━━ DATASET ROWS
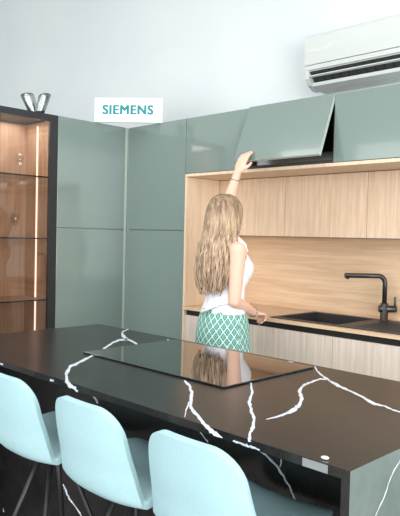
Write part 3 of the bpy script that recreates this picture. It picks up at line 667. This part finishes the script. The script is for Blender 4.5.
# white sleeveless top: follows the torso, cut at neckline, armholes and hem
bm = bmesh.new(); torso(bm, 0.009, 0.965, 1.425, 64, cap=False); bmesh.ops.subdivide_edges(bm, edges=bm.edges[:], cuts=2, use_grid_fill=True)
for v in bm.verts:
    if v.co.y > 0 and 1.15 < v.co.z < 1.32:       # bust
        for sx in (-1, 1):
            dx = (v.co.x-sx*0.062)/0.065; dz = (v.co.z-1.235)/0.07; g = math.exp(-(dx*dx+dz*dz)); v.co.y += 0.042*g
    if v.co.z < 1.08: k = (1.08-v.co.z)/0.12; v.co.x *= 1+0.02*k; v.co.y *= 1+0.03*k + 0.02*math.sin(11*math.atan2(v.co.y, v.co.x))
def cut(bm, co, no): bmesh.ops.bisect_plane(bm, geom=bm.verts[:]+bm.edges[:]+bm.faces[:], plane_co=co, plane_no=no, clear_outer=True)
cut(bm, (0, -0.01, 1.388), (0, 0, 1))
for sx in (-1, 1):
    # armholes
    bmesh.ops.delete(bm, geom=[f for f in bm.faces if f.calc_center_median().x*sx > 0.09 and ((f.calc_center_median().y+0.015)/0.068)**2 + ((f.calc_center_median().z-1.345)/0.085)**2 < 1], context='FACES')
top = obj('sleeveless_top', bm, TOPM, t); so = top.modifiers.new('s', 'SOLIDIFY'); so.thickness = 0.003; so.offset = 1
sm_ = top.modifiers.new('sm', 'SMOOTH'); sm_.iterations = 6
for sx in (-1, 1):
    bm = bmesh.new(); pts = [(sx*0.105, 0.070, 1.335), (sx*0.098, 0.058, 1.375), (sx*0.092, 0.025, 1.405), (sx*0.090, -0.015, 1.412), (sx*0.092, -0.050, 1.398), (sx*0.100, -0.078, 1.36), (sx*0.106, -0.088, 1.32)]
    add_tube(bm, pts, 0.020, 14, True, 0.30); obj('strap', bm, TOPM, top)
# knotted tie at the back of the hem
bm = bmesh.new(); add_ball(bm, (0.065, -0.104, 1.012), 0.016, (1.2, 0.9, 0.9)); add_tube(bm, [(0.065, -0.108, 1.010), (0.035, -0.130, 0.992), (-0.005, -0.150, 0.968)], [0.012, 0.016, 0.020], 12, True, 0.5)
add_tube(bm, [(0.065, -0.104, 1.012), (0.10, -0.080, 1.022), (0.130, -0.040, 1.035)], [0.012, 0.013, 0.010], 12, True, 0.5); obj('tie', bm, TOPM, top).location = (0.012, -0.004, 0.022)

# skirt
bm = bmesh.new(); uvl = bm.loops.layers.uv.new('UVMap'); seg = 96; rows = []
SR = [(1.008, 0.145, 0.112, -0.002), (0.985, 0.153, 0.120, -0.005), (0.93, 0.164, 0.137, -0.006), (0.86, 0.172, 0.146, -0.008), (0.76, 0.178, 0.152, -0.006), (0.64, 0.196, 0.168, -0.008), (0.52, 0.208, 0.180, -0.006)]
fine = []
for a, b in zip(SR, SR[1:]):
    for k in range(4): s = k/4; fine.append([a[i]+(b[i]-a[i])*s for i in range(4)])
fine.append(SR[-1])
for z, rx, ry, cy in fine:
    k = max(0, (0.95-z)/0.43); row = []
    for j in range(seg):
        a = 2*PI*j/seg; w_ = 1+0.035*k*math.sin(9*a+0.6)
        row.append((bm.verts.new((rx*w_*math.cos(a), cy+ry*w_*math.sin(a), z)), a*0.165, z))
    rows.append(row)
for A_, B_ in zip(rows, rows[1:]):
    for j in range(seg):
        q = [A_[j], A_[(j+1) % seg], B_[(j+1) % seg], B_[j]]
        f = bm.faces.new([x[0] for x in q]); f.smooth = True
        for lp, x in zip(f.loops, q):
            u = x[1]
            if j == seg-1 and x[1] < 0.5: u += 2*PI*0.165
            lp[uvl].uv = (u, x[2])
sk = obj('skirt', bm, SKIRT, t); so = sk.modifiers.new('s', 'SOLIDIFY'); so.thickness = 0.003; so.offset = 1
bm = bmesh.new()
for sx in (-1, 1):
    bm = bmesh.new(); add_ball(bm, (sx*0.084, 0.055, 0.034), 1, (0.046, 0.125, 0.034), None, 20); add_ball(bm, (sx*0.081, -0.025, 0.06), 1, (0.044, 0.05, 0.048), None, 16)
    for v in bm.verts: v.co.z = max(v.co.z, 0.001)
    obj('shoe', bm, SHOE, t)
# bracelets
def bangle(c, d, r):
    bm = bmesh.new(); x, y = ring_frame(Vector(d)); add_tube(bm, [Vector(c)+(x*math.cos(2*PI*k/24)+y*math.sin(2*PI*k/24))*r for k in range(25)], 0.0028, 8); return obj('bracelet', bm, STEEL, t)
bangle(LW.lerp(LE, 0.22), LW-LE, 0.029); bangle(RW.lerp(RE, 0.10), RW-RE, 0.029)

for ch in t.children:
    if ch.name.split('.')[0] in ('eye', 'lips', 'sleeveless_top', 'skirt', 'shoe'): ch.rotation_euler.z = math.radians(-14)
# hair: under-shell plus many wavy locks
HRINGS = [(1.684, 0.030, 0.030, -0.012), (1.672, 0.054, 0.060, -0.010), (1.650, 0.073, 0.084, -0.008), (1.615, 0.086, 0.100, -0.006), (1.57, 0.090, 0.106, -0.012), (1.52, 0.091, 0.104, -0.022), (1.46, 0.093, 0.095, -0.040), (1.40, 0.100, 0.082, -0.064),
          (1.32, 0.112, 0.068, -0.086), (1.24, 0.112, 0.056, -0.098), (1.16, 0.096, 0.046, -0.108), (1.085, 0.060, 0.034, -0.114)]
def hsurf(z, a, inf=0.0):
    H_ = HRINGS
    for p, q in zip(H_, H_[1:]):
        if p[0] >= z >= q[0]:
            s = (p[0]-z)/(p[0]-q[0]); rx, ry, cy = [p[i]+(q[i]-p[i])*s for i in (1, 2, 3)]; break
    else:
        rx, ry, cy = (H_[0] if z > H_[0][0] else H_[-1])[1:]
    return Vector(((rx+inf)*math.cos(a), cy+(ry+inf)*math.sin(a), z))
def opening(z):   # half angle of the face opening around +Y
    if z > 1.655: return 0.0
    if z > 1.60: return 0.55*(1.655-z)/0.055 + 0.25
    return 0.95
bm = bmesh.new(); zs = [1.684-i*(1.684-1.13)/40 for i in range(41)]; rows = []
for z in zs:
    op = opening(z); row = []
    for k in range(49):
        a = PI/2+op+(2*PI-2*op)*k/48
        row.append(bm.verts.new(hsurf(z, a, -0.006)))
    rows.append(row)
for a, b in zip(rows, rows[1:]):
    for k in range(48):
        f = bm.faces.new((a[k], a[k+1], b[k+1], b[k])); f.smooth = True
cap_c = bm.verts.new((0, -0.012, 1.686))
for k in range(48): bm.faces.new((rows[0][k], rows[0][k+1], cap_c)).smooth = True
hair = obj('hair', bm, [HAIRD], t); hair.rotation_euler.z = math.radians(6); hair.location = (-0.008, 0.0, -0.016); so = hair.modifiers.new('s', 'SOLIDIFY'); so.thickness = 0.004
bm = bmesh.new(); rr = random.Random(11)
N = 260
for i in range(N):
    layer = rr.random()
    a0 = PI/2 + 0.75 + (2*PI-1.5)*((i+rr.random()*0.8)/N)
    zend = 1.10 + rr.random()**1.3*0.16 + (0.10 if abs(math.sin((a0-PI/2)/2)) < 0.55 else 0)*rr.random()
    ztop = 1.682; n = 34; pts = []; rads = []; ph = rr.uniform(0, 6.28); fq = rr.uniform(26, 38); am = rr.uniform(0.004, 0.010)
    for k in range(n):
        s = k/(n-1); z = ztop-(ztop-zend)*s
        # hair gathers behind the shoulders
        gather = smooth01(min(1, max(0, (1.60-z)/0.28)))
        da = a0-1.5*PI
        a = 1.5*PI + da*(1-0.25*gather) + 0.045*math.sin(fq*z*0.6+ph)*gather*1.6
        wv = 1.5*am*gather*math.sin(fq*z+ph)
        pnt = hsurf(z, a, 0.0015+0.008*layer*min(1, s*5)+wv)
        pts.append(pnt); rads.append(max(0.0012, 0.0062*(0.55+0.45*math.sin(PI*min(1, s*1.2)**0.7))*(1-0.55*max(0, (s-0.75)/0.25))))
    add_tube(bm, pts, rads, 6, True, 0.8)
obj('locks', bm, HAIR, hair)
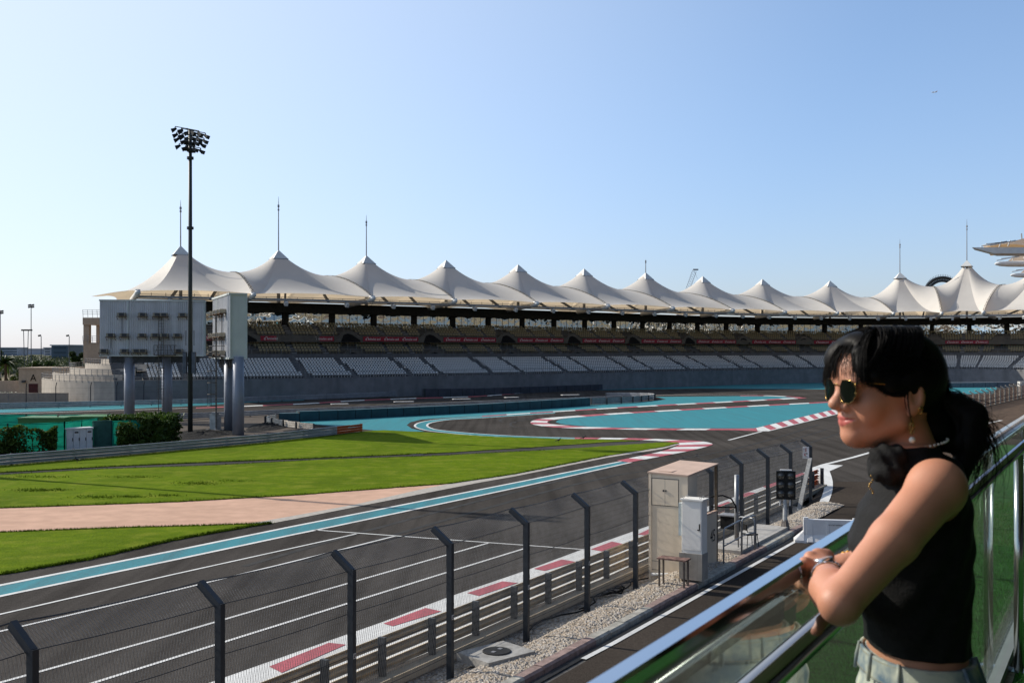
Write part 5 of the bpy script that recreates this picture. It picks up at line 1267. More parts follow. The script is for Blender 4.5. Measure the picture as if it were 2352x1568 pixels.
━━━━
> [WHAT TO DO] Exactly as written, please give again the lines from the beginning of the listing through the line containing "(0.012, -0.004, 0.022)", inclusive, without any pictures.

> [REPLY]
Write part 3 of the bpy script that recreates this picture. It picks up at line 667. This part finishes the script. The script is for Blender 4.5.
# white sleeveless top: follows the torso, cut at neckline, armholes and hem
bm = bmesh.new(); torso(bm, 0.009, 0.965, 1.425, 64, cap=False); bmesh.ops.subdivide_edges(bm, edges=bm.edges[:], cuts=2, use_grid_fill=True)
for v in bm.verts:
    if v.co.y > 0 and 1.15 < v.co.z < 1.32:       # bust
        for sx in (-1, 1):
            dx = (v.co.x-sx*0.062)/0.065; dz = (v.co.z-1.235)/0.07; g = math.exp(-(dx*dx+dz*dz)); v.co.y += 0.042*g
    if v.co.z < 1.08: k = (1.08-v.co.z)/0.12; v.co.x *= 1+0.02*k; v.co.y *= 1+0.03*k + 0.02*math.sin(11*math.atan2(v.co.y, v.co.x))
def cut(bm, co, no): bmesh.ops.bisect_plane(bm, geom=bm.verts[:]+bm.edges[:]+bm.faces[:], plane_co=co, plane_no=no, clear_outer=True)
cut(bm, (0, -0.01, 1.388), (0, 0, 1))
for sx in (-1, 1):
    # armholes
    bmesh.ops.delete(bm, geom=[f for f in bm.faces if f.calc_center_median().x*sx > 0.09 and ((f.calc_center_median().y+0.015)/0.068)**2 + ((f.calc_center_median().z-1.345)/0.085)**2 < 1], context='FACES')
top = obj('sleeveless_top', bm, TOPM, t); so = top.modifiers.new('s', 'SOLIDIFY'); so.thickness = 0.003; so.offset = 1
sm_ = top.modifiers.new('sm', 'SMOOTH'); sm_.iterations = 6
for sx in (-1, 1):
    bm = bmesh.new(); pts = [(sx*0.105, 0.070, 1.335), (sx*0.098, 0.058, 1.375), (sx*0.092, 0.025, 1.405), (sx*0.090, -0.015, 1.412), (sx*0.092, -0.050, 1.398), (sx*0.100, -0.078, 1.36), (sx*0.106, -0.088, 1.32)]
    add_tube(bm, pts, 0.020, 14, True, 0.30); obj('strap', bm, TOPM, top)
# knotted tie at the back of the hem
bm = bmesh.new(); add_ball(bm, (0.065, -0.104, 1.012), 0.016, (1.2, 0.9, 0.9)); add_tube(bm, [(0.065, -0.108, 1.010), (0.035, -0.130, 0.992), (-0.005, -0.150, 0.968)], [0.012, 0.016, 0.020], 12, True, 0.5)
add_tube(bm, [(0.065, -0.104, 1.012), (0.10, -0.080, 1.022), (0.130, -0.040, 1.035)], [0.012, 0.013, 0.010], 12, True, 0.5); obj('tie', bm, TOPM, top).location = (0.012, -0.004, 0.022)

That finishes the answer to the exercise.